> **Challenge**
All of the material below is to be repeated exactly.

## begin Data section

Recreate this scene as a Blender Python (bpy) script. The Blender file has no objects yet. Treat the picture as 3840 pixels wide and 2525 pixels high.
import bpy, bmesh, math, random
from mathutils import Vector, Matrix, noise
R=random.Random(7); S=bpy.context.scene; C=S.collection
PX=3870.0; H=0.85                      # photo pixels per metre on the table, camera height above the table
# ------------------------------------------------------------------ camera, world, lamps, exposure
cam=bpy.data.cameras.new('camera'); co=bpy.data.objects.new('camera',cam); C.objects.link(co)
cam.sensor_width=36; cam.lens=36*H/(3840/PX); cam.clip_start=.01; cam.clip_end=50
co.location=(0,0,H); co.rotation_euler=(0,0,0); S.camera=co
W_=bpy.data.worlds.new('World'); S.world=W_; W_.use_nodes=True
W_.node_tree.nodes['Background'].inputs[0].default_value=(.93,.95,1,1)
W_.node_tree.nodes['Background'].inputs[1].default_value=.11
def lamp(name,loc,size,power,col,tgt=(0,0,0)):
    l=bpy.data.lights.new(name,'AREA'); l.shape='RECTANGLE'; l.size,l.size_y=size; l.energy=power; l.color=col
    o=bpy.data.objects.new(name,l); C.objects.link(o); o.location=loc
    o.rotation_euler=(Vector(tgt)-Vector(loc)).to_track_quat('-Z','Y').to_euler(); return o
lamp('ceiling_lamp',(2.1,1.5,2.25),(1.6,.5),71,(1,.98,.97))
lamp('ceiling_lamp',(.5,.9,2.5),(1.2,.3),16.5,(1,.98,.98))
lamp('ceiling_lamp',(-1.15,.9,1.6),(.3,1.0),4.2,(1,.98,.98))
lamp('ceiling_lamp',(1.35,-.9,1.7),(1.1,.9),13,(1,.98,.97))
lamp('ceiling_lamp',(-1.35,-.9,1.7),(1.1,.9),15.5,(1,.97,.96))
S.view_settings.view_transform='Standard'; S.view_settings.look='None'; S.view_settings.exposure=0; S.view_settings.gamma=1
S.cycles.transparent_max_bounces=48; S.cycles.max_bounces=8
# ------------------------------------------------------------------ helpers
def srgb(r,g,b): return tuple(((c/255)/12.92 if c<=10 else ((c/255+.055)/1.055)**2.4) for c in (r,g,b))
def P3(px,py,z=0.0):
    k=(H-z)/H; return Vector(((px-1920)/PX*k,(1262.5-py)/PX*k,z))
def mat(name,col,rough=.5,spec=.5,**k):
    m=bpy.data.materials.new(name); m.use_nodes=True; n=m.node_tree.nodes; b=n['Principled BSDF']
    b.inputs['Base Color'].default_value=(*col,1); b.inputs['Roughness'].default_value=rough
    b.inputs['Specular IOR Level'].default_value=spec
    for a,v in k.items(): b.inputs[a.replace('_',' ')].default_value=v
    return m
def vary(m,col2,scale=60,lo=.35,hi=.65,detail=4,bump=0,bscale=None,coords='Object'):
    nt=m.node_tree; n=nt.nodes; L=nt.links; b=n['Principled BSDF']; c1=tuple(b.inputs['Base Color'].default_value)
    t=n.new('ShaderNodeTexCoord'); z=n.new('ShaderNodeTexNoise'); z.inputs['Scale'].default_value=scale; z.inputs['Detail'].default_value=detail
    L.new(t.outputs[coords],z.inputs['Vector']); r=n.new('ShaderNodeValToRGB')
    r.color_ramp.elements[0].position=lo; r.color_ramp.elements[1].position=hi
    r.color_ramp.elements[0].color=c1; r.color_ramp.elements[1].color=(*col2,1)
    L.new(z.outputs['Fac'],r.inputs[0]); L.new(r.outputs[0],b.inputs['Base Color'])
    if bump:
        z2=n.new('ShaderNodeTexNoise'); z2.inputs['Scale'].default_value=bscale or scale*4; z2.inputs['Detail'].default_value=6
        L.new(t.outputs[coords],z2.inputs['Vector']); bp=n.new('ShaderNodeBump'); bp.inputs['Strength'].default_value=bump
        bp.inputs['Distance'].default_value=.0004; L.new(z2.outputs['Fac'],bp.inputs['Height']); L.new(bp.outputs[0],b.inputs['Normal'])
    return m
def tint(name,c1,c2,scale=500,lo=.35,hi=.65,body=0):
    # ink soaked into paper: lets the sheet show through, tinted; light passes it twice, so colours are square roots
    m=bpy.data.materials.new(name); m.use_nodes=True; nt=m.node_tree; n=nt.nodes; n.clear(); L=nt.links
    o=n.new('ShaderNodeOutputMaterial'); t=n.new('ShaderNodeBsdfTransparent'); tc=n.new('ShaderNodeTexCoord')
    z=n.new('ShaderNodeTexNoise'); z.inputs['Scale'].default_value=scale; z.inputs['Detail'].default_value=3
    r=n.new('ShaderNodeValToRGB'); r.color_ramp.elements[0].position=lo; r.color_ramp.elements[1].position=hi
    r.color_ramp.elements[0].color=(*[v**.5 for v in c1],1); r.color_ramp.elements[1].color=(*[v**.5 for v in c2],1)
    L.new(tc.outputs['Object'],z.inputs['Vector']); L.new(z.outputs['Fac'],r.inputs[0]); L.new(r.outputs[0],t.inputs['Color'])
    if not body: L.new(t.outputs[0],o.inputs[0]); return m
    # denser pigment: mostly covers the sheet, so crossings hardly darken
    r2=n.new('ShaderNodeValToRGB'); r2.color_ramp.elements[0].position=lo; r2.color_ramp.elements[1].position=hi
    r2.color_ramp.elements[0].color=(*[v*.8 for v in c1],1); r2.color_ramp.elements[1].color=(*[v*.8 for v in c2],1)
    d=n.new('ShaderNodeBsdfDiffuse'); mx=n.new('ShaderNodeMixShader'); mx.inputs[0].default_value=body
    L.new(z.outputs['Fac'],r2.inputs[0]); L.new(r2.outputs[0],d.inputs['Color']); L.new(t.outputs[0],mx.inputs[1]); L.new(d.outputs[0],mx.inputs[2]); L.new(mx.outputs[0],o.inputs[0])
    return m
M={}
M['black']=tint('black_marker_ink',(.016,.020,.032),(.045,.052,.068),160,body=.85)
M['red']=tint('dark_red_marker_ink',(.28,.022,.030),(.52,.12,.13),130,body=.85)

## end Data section

> **Answer in full**
Recreate this scene as a Blender Python (bpy) script. The Blender file has no objects yet. Treat the picture as 3840 pixels wide and 2525 pixels high.
import bpy, bmesh, math, random
from mathutils import Vector, Matrix, noise
R=random.Random(7); S=bpy.context.scene; C=S.collection
PX=3870.0; H=0.85                      # photo pixels per metre on the table, camera height above the table
# ------------------------------------------------------------------ camera, world, lamps, exposure
cam=bpy.data.cameras.new('camera'); co=bpy.data.objects.new('camera',cam); C.objects.link(co)
cam.sensor_width=36; cam.lens=36*H/(3840/PX); cam.clip_start=.01; cam.clip_end=50
co.location=(0,0,H); co.rotation_euler=(0,0,0); S.camera=co
W_=bpy.data.worlds.new('World'); S.world=W_; W_.use_nodes=True
W_.node_tree.nodes['Background'].inputs[0].default_value=(.93,.95,1,1)
W_.node_tree.nodes['Background'].inputs[1].default_value=.11
def lamp(name,loc,size,power,col,tgt=(0,0,0)):
    l=bpy.data.lights.new(name,'AREA'); l.shape='RECTANGLE'; l.size,l.size_y=size; l.energy=power; l.color=col
    o=bpy.data.objects.new(name,l); C.objects.link(o); o.location=loc
    o.rotation_euler=(Vector(tgt)-Vector(loc)).to_track_quat('-Z','Y').to_euler(); return o
lamp('ceiling_lamp',(2.1,1.5,2.25),(1.6,.5),71,(1,.98,.97))
lamp('ceiling_lamp',(.5,.9,2.5),(1.2,.3),16.5,(1,.98,.98))
lamp('ceiling_lamp',(-1.15,.9,1.6),(.3,1.0),4.2,(1,.98,.98))
lamp('ceiling_lamp',(1.35,-.9,1.7),(1.1,.9),13,(1,.98,.97))
lamp('ceiling_lamp',(-1.35,-.9,1.7),(1.1,.9),15.5,(1,.97,.96))
S.view_settings.view_transform='Standard'; S.view_settings.look='None'; S.view_settings.exposure=0; S.view_settings.gamma=1
S.cycles.transparent_max_bounces=48; S.cycles.max_bounces=8
# ------------------------------------------------------------------ helpers
def srgb(r,g,b): return tuple(((c/255)/12.92 if c<=10 else ((c/255+.055)/1.055)**2.4) for c in (r,g,b))
def P3(px,py,z=0.0):
    k=(H-z)/H; return Vector(((px-1920)/PX*k,(1262.5-py)/PX*k,z))
def mat(name,col,rough=.5,spec=.5,**k):
    m=bpy.data.materials.new(name); m.use_nodes=True; n=m.node_tree.nodes; b=n['Principled BSDF']
    b.inputs['Base Color'].default_value=(*col,1); b.inputs['Roughness'].default_value=rough
    b.inputs['Specular IOR Level'].default_value=spec
    for a,v in k.items(): b.inputs[a.replace('_',' ')].default_value=v
    return m
def vary(m,col2,scale=60,lo=.35,hi=.65,detail=4,bump=0,bscale=None,coords='Object'):
    nt=m.node_tree; n=nt.nodes; L=nt.links; b=n['Principled BSDF']; c1=tuple(b.inputs['Base Color'].default_value)
    t=n.new('ShaderNodeTexCoord'); z=n.new('ShaderNodeTexNoise'); z.inputs['Scale'].default_value=scale; z.inputs['Detail'].default_value=detail
    L.new(t.outputs[coords],z.inputs['Vector']); r=n.new('ShaderNodeValToRGB')
    r.color_ramp.elements[0].position=lo; r.color_ramp.elements[1].position=hi
    r.color_ramp.elements[0].color=c1; r.color_ramp.elements[1].color=(*col2,1)
    L.new(z.outputs['Fac'],r.inputs[0]); L.new(r.outputs[0],b.inputs['Base Color'])
    if bump:
        z2=n.new('ShaderNodeTexNoise'); z2.inputs['Scale'].default_value=bscale or scale*4; z2.inputs['Detail'].default_value=6
        L.new(t.outputs[coords],z2.inputs['Vector']); bp=n.new('ShaderNodeBump'); bp.inputs['Strength'].default_value=bump
        bp.inputs['Distance'].default_value=.0004; L.new(z2.outputs['Fac'],bp.inputs['Height']); L.new(bp.outputs[0],b.inputs['Normal'])
    return m
def tint(name,c1,c2,scale=500,lo=.35,hi=.65,body=0):
    # ink soaked into paper: lets the sheet show through, tinted; light passes it twice, so colours are square roots
    m=bpy.data.materials.new(name); m.use_nodes=True; nt=m.node_tree; n=nt.nodes; n.clear(); L=nt.links
    o=n.new('ShaderNodeOutputMaterial'); t=n.new('ShaderNodeBsdfTransparent'); tc=n.new('ShaderNodeTexCoord')
    z=n.new('ShaderNodeTexNoise'); z.inputs['Scale'].default_value=scale; z.inputs['Detail'].default_value=3
    r=n.new('ShaderNodeValToRGB'); r.color_ramp.elements[0].position=lo; r.color_ramp.elements[1].position=hi
    r.color_ramp.elements[0].color=(*[v**.5 for v in c1],1); r.color_ramp.elements[1].color=(*[v**.5 for v in c2],1)
    L.new(tc.outputs['Object'],z.inputs['Vector']); L.new(z.outputs['Fac'],r.inputs[0]); L.new(r.outputs[0],t.inputs['Color'])
    if not body: L.new(t.outputs[0],o.inputs[0]); return m
    # denser pigment: mostly covers the sheet, so crossings hardly darken
    r2=n.new('ShaderNodeValToRGB'); r2.color_ramp.elements[0].position=lo; r2.color_ramp.elements[1].position=hi
    r2.color_ramp.elements[0].color=(*[v*.8 for v in c1],1); r2.color_ramp.elements[1].color=(*[v*.8 for v in c2],1)
    d=n.new('ShaderNodeBsdfDiffuse'); mx=n.new('ShaderNodeMixShader'); mx.inputs[0].default_value=body
    L.new(z.outputs['Fac'],r2.inputs[0]); L.new(r2.outputs[0],d.inputs['Color']); L.new(t.outputs[0],mx.inputs[1]); L.new(d.outputs[0],mx.inputs[2]); L.new(mx.outputs[0],o.inputs[0])
    return m
M={}
M['black']=tint('black_marker_ink',(.016,.020,.032),(.045,.052,.068),160,body=.85)
M['red']=tint('dark_red_marker_ink',(.28,.022,.030),(.52,.12,.13),130,body=.85)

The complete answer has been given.